Early-stage engineering rewards permissiveness:
- loose APIs
- flexible schemas
- implicit assumptions
- “we’ll clean it up later”
It feels fast. It feels productive.
And it works — briefly.
But every missing boundary is deferred cost.
Every implicit rule becomes tribal knowledge.
Every “we’ll handle it downstream” turns into a hidden dependency.
Mature systems learn a hard lesson:
capability without constraint is not power — it’s fragility.
This is why real engineering progress looks counterintuitive:
- fewer inputs, not more
- smaller surfaces, not richer ones
- explicit contracts instead of clever inference
Methodologies like IOSM formalize this instinct.

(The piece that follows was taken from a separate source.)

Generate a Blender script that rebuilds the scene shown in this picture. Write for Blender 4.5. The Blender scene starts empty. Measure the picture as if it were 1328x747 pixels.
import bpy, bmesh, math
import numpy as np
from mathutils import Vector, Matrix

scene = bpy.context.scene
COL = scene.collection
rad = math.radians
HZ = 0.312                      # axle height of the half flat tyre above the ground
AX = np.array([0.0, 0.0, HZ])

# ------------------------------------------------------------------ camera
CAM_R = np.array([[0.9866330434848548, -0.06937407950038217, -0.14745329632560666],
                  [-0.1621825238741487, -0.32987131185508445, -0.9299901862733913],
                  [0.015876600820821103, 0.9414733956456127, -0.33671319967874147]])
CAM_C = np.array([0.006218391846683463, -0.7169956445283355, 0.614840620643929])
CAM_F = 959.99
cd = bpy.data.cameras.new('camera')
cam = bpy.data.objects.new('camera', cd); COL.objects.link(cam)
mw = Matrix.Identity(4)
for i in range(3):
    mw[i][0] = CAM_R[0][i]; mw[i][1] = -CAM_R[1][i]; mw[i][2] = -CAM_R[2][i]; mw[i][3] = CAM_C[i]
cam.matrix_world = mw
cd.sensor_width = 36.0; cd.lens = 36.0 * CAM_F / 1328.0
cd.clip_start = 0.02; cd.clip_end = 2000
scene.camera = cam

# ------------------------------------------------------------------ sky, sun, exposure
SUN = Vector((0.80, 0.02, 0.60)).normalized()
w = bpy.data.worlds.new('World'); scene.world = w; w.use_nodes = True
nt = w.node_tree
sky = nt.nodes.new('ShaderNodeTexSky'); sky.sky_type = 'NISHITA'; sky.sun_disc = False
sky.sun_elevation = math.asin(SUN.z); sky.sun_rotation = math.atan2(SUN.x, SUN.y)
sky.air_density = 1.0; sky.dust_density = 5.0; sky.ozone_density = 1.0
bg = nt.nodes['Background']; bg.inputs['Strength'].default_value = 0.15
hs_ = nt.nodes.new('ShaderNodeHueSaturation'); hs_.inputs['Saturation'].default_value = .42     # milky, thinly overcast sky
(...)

They force teams to earn complexity in stages:
clarity before speed, shrinkage before modularity, metrics before opinion.
The same principle applies to AI systems.
When models are embedded without boundaries — no schemas, no execution phases, no failure contracts — they appear powerful but behave irresponsibly. The system absorbs ambiguity and leaks it everywhere.
That’s why FACET treats intelligence as something that must live inside constraints. Not to limit it — but to make its cost, impact, and failure modes visible.
Good systems aren’t the ones that can do everything.
They’re the ones that know exactly what they refuse to do.
Engineering maturity isn’t about adding features.
It’s about closing doors early so the right ones stay open longer.